Problem requirements:
Nothing in the data should change when you return it, but leave the pictures out.

Given data:
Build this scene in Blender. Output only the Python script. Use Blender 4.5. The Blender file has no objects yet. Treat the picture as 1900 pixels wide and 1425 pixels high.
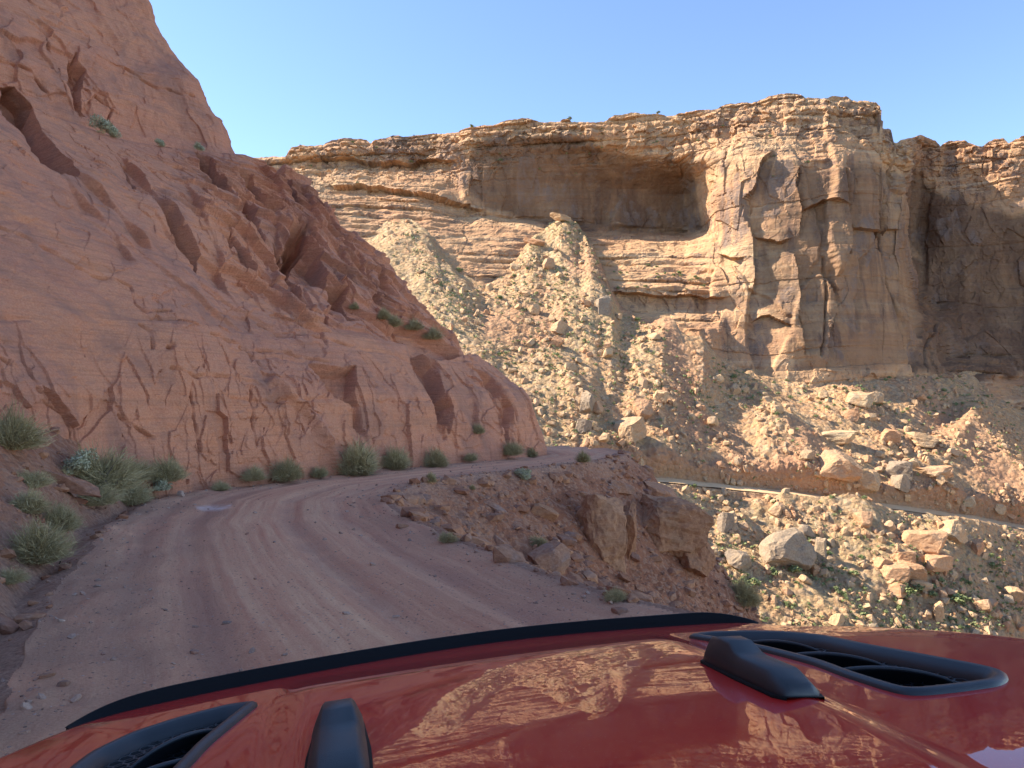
import bpy, math, random
import numpy as np
from mathutils import Vector, Euler
R = math.radians
rng = np.random.default_rng(7)
random.seed(7)
scn = bpy.context.scene
COL = scn.collection

# ------------------------------------------------------------------ camera, sky, sun, exposure
F = 1400.0; PIT = R(1.96); CAMZ = 1.7
cd = bpy.data.cameras.new('camera'); cam = bpy.data.objects.new('camera', cd); COL.objects.link(cam)
cd.sensor_width = 36.0; cd.lens = 36.0*F/1900.0; cd.clip_start = 0.05; cd.clip_end = 3000
cam.location = (0, 0, CAMZ); cam.rotation_euler = (R(90)+PIT, 0, 0)
scn.camera = cam
SUN_EL, SUN_AZ = R(39), R(-81)          # azimuth measured from +Y towards +X
w = bpy.data.worlds.new('World'); scn.world = w; w.use_nodes = True
nt = w.node_tree; bg = nt.nodes['Background']
sky = nt.nodes.new('ShaderNodeTexSky'); sky.sky_type = 'NISHITA'; sky.sun_disc = False
sky.sun_elevation = SUN_EL; sky.sun_rotation = SUN_AZ
sky.altitude = 3500; sky.air_density = 1.0; sky.dust_density = 0.0; sky.ozone_density = 1.6
nt.links.new(sky.outputs[0], bg.inputs[0]); bg.inputs[1].default_value = 0.125
sl = bpy.data.lights.new('sun', 'SUN'); sl.energy = 4.2; sl.angle = R(0.5); sl.color = (1.0, 0.90, 0.74)
so = bpy.data.objects.new('sun', sl); COL.objects.link(so)
sd = Vector((math.sin(SUN_AZ)*math.cos(SUN_EL), math.cos(SUN_AZ)*math.cos(SUN_EL), math.sin(SUN_EL)))
so.rotation_euler = sd.to_track_quat('Z', 'Y').to_euler()
scn.view_settings.view_transform = 'Standard'; scn.view_settings.look = 'None'
scn.view_settings.exposure = 1.68; scn.view_settings.gamma = 1
scn.cycles.max_bounces = 6; scn.cycles.diffuse_bounces = 4; scn.cycles.use_denoising = True

# ------------------------------------------------------------------ pixel <-> point helpers (for measuring the photograph)
cp, sp = math.cos(PIT), math.sin(PIT)
def ray(px, py):
    x = (np.asarray(px, float)-950)/F; u = -(np.asarray(py, float)-712.5)/F
    y = cp-u*sp; z = sp+u*cp
    return x/y, z/y                      # per metre of depth Y
def at(px, py, Y):
    a, b = ray(px, py); Y = np.asarray(Y, float)
    return np.stack(np.broadcast_arrays(a*Y, Y, CAMZ+b*Y), -1)
def proj(P):
    X = P[..., 0]; Y = P[..., 1]; Z = P[..., 2]-CAMZ
    d = Y*cp+Z*sp; v = -Y*sp+Z*cp
    d = np.where(np.abs(d) < 1e-3, 1e-3, d)
    px = 950+F*X/d; py = 712.5-F*v/d
    return np.where(d > 0, px, -9999), np.where(d > 0, py, -9999)

# ------------------------------------------------------------------ noise
def h3(ix, iy, iz, s=0):
    n = (ix.astype(np.int64)*73856093) ^ (iy.astype(np.int64)*19349663) ^ (iz.astype(np.int64)*83492791) ^ (s*2654435761)
    n = (n ^ (n >> 13))*1274126177 & 0xffffffff
    n = (n ^ (n >> 16))*2246822519 & 0xffffffff
    n = n ^ (n >> 15)
    return (n & 0xffffff)/float(0xffffff)
def vnoise(p, s=0):
    i = np.floor(p).astype(np.int64); f = p-i; f = f*f*f*(f*(f*6-15)+10)
    r = 0
    for dx in (0, 1):
        for dy in (0, 1):
            for dz in (0, 1):
                wgt = (f[..., 0] if dx else 1-f[..., 0])*(f[..., 1] if dy else 1-f[..., 1])*(f[..., 2] if dz else 1-f[..., 2])
                r = r+wgt*h3(i[..., 0]+dx, i[..., 1]+dy, i[..., 2]+dz, s)
    return r*2-1
def fbm(p, oct=4, s=0, gain=.5):
    a, r, t = 1., 0, 0
    for o in range(oct):
        r = r+a*vnoise(p*(2.03**o)+o*17.3, s+o); t += a; a *= gain
    return r/t
def ridged(p, oct=4, s=0):
    a, r, t = 1., 0, 0
    for o in range(oct):
        r = r+a*(1-np.abs(vnoise(p*(2.1**o)+o*9.1, s+o))*2); t += a; a *= .5
    return r/t
def worley(p, s=0):
    i = np.floor(p).astype(np.int64)
    f1 = np.full(p.shape[:-1], 9.); f2 = f1.copy(); cid = np.zeros(p.shape[:-1]); cd2 = cid.copy()
    for dx in (-1, 0, 1):
        for dy in (-1, 0, 1):
            for dz in (-1, 0, 1):
                jx, jy, jz = i[..., 0]+dx, i[..., 1]+dy, i[..., 2]+dz
                d = (jx+h3(jx, jy, jz, s+1)-p[..., 0])**2+(jy+h3(jx, jy, jz, s+2)-p[..., 1])**2+(jz+h3(jx, jy, jz, s+3)-p[..., 2])**2
                c = h3(jx, jy, jz, s+4); c2 = h3(jx, jy, jz, s+5)
                m = d < f1
                f2 = np.where(m, f1, np.minimum(f2, d)); cid = np.where(m, c, cid); cd2 = np.where(m, c2, cd2); f1 = np.where(m, d, f1)
    return np.sqrt(f1), np.sqrt(f2), cid, cd2
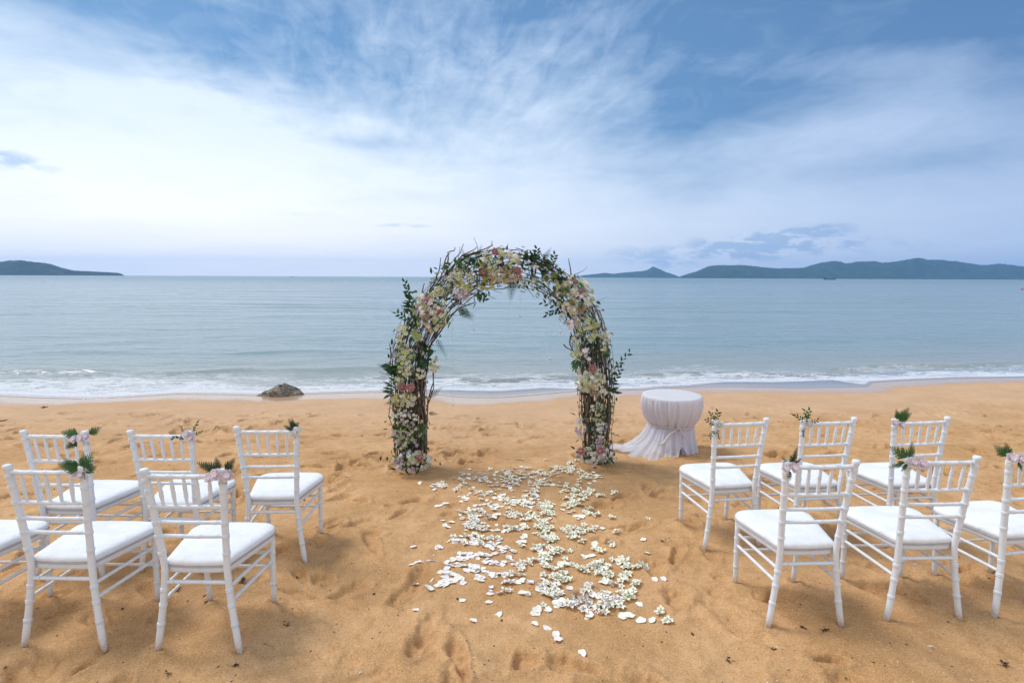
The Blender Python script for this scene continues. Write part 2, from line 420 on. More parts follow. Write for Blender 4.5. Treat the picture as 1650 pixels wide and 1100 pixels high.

Answer for this exercise:
Build this scene in Blender. Output only the Python script. Use Blender 4.5. The Blender file has no objects yet. Treat the picture as 1900 pixels wide and 1425 pixels high.
import bpy, math, random
import numpy as np
from mathutils import Vector, Euler
R = math.radians
rng = np.random.default_rng(7)
random.seed(7)
scn = bpy.context.scene
COL = scn.collection

# ------------------------------------------------------------------ camera, sky, sun, exposure
F = 1400.0; PIT = R(1.96); CAMZ = 1.7
cd = bpy.data.cameras.new('camera'); cam = bpy.data.objects.new('camera', cd); COL.objects.link(cam)
cd.sensor_width = 36.0; cd.lens = 36.0*F/1900.0; cd.clip_start = 0.05; cd.clip_end = 3000
cam.location = (0, 0, CAMZ); cam.rotation_euler = (R(90)+PIT, 0, 0)
scn.camera = cam
SUN_EL, SUN_AZ = R(39), R(-81)          # azimuth measured from +Y towards +X
w = bpy.data.worlds.new('World'); scn.world = w; w.use_nodes = True
nt = w.node_tree; bg = nt.nodes['Background']
sky = nt.nodes.new('ShaderNodeTexSky'); sky.sky_type = 'NISHITA'; sky.sun_disc = False
sky.sun_elevation = SUN_EL; sky.sun_rotation = SUN_AZ
sky.altitude = 3500; sky.air_density = 1.0; sky.dust_density = 0.0; sky.ozone_density = 1.6
nt.links.new(sky.outputs[0], bg.inputs[0]); bg.inputs[1].default_value = 0.125
sl = bpy.data.lights.new('sun', 'SUN'); sl.energy = 4.2; sl.angle = R(0.5); sl.color = (1.0, 0.90, 0.74)
so = bpy.data.objects.new('sun', sl); COL.objects.link(so)
sd = Vector((math.sin(SUN_AZ)*math.cos(SUN_EL), math.cos(SUN_AZ)*math.cos(SUN_EL), math.sin(SUN_EL)))
so.rotation_euler = sd.to_track_quat('Z', 'Y').to_euler()
scn.view_settings.view_transform = 'Standard'; scn.view_settings.look = 'None'
scn.view_settings.exposure = 1.68; scn.view_settings.gamma = 1
scn.cycles.max_bounces = 6; scn.cycles.diffuse_bounces = 4; scn.cycles.use_denoising = True

# ------------------------------------------------------------------ pixel <-> point helpers (for measuring the photograph)
cp, sp = math.cos(PIT), math.sin(PIT)
def ray(px, py):
    x = (np.asarray(px, float)-950)/F; u = -(np.asarray(py, float)-712.5)/F
    y = cp-u*sp; z = sp+u*cp
    return x/y, z/y                      # per metre of depth Y
def at(px, py, Y):
    a, b = ray(px, py); Y = np.asarray(Y, float)
    return np.stack(np.broadcast_arrays(a*Y, Y, CAMZ+b*Y), -1)
def proj(P):
    X = P[..., 0]; Y = P[..., 1]; Z = P[..., 2]-CAMZ
    d = Y*cp+Z*sp; v = -Y*sp+Z*cp
    d = np.where(np.abs(d) < 1e-3, 1e-3, d)
    px = 950+F*X/d; py = 712.5-F*v/d
    return np.where(d > 0, px, -9999), np.where(d > 0, py, -9999)

# ------------------------------------------------------------------ noise
def h3(ix, iy, iz, s=0):
    n = (ix.astype(np.int64)*73856093) ^ (iy.astype(np.int64)*19349663) ^ (iz.astype(np.int64)*83492791) ^ (s*2654435761)
    n = (n ^ (n >> 13))*1274126177 & 0xffffffff
    n = (n ^ (n >> 16))*2246822519 & 0xffffffff
    n = n ^ (n >> 15)
    return (n & 0xffffff)/float(0xffffff)
def vnoise(p, s=0):
    i = np.floor(p).astype(np.int64); f = p-i; f = f*f*f*(f*(f*6-15)+10)
    r = 0
    for dx in (0, 1):
        for dy in (0, 1):
            for dz in (0, 1):
                wgt = (f[..., 0] if dx else 1-f[..., 0])*(f[..., 1] if dy else 1-f[..., 1])*(f[..., 2] if dz else 1-f[..., 2])
                r = r+wgt*h3(i[..., 0]+dx, i[..., 1]+dy, i[..., 2]+dz, s)
    return r*2-1
def fbm(p, oct=4, s=0, gain=.5):
    a, r, t = 1., 0, 0
    for o in range(oct):
        r = r+a*vnoise(p*(2.03**o)+o*17.3, s+o); t += a; a *= gain
    return r/t
def ridged(p, oct=4, s=0):
    a, r, t = 1., 0, 0
    for o in range(oct):
        r = r+a*(1-np.abs(vnoise(p*(2.1**o)+o*9.1, s+o))*2); t += a; a *= .5
    return r/t
def worley(p, s=0):
    i = np.floor(p).astype(np.int64)
    f1 = np.full(p.shape[:-1], 9.); f2 = f1.copy(); cid = np.zeros(p.shape[:-1]); cd2 = cid.copy()
    for dx in (-1, 0, 1):
        for dy in (-1, 0, 1):
            for dz in (-1, 0, 1):
                jx, jy, jz = i[..., 0]+dx, i[..., 1]+dy, i[..., 2]+dz
                d = (jx+h3(jx, jy, jz, s+1)-p[..., 0])**2+(jy+h3(jx, jy, jz, s+2)-p[..., 1])**2+(jz+h3(jx, jy, jz, s+3)-p[..., 2])**2
                c = h3(jx, jy, jz, s+4); c2 = h3(jx, jy, jz, s+5)
                m = d < f1
                f2 = np.where(m, f1, np.minimum(f2, d)); cid = np.where(m, c, cid); cd2 = np.where(m, c2, cd2); f1 = np.where(m, d, f1)
    return np.sqrt(f1), np.sqrt(f2), cid, cd2
The Blender Python script for this scene continues. Write part 2, from line 420 on. More parts follow. Write for Blender 4.5. Treat the picture as 1650 pixels wide and 1100 pixels high.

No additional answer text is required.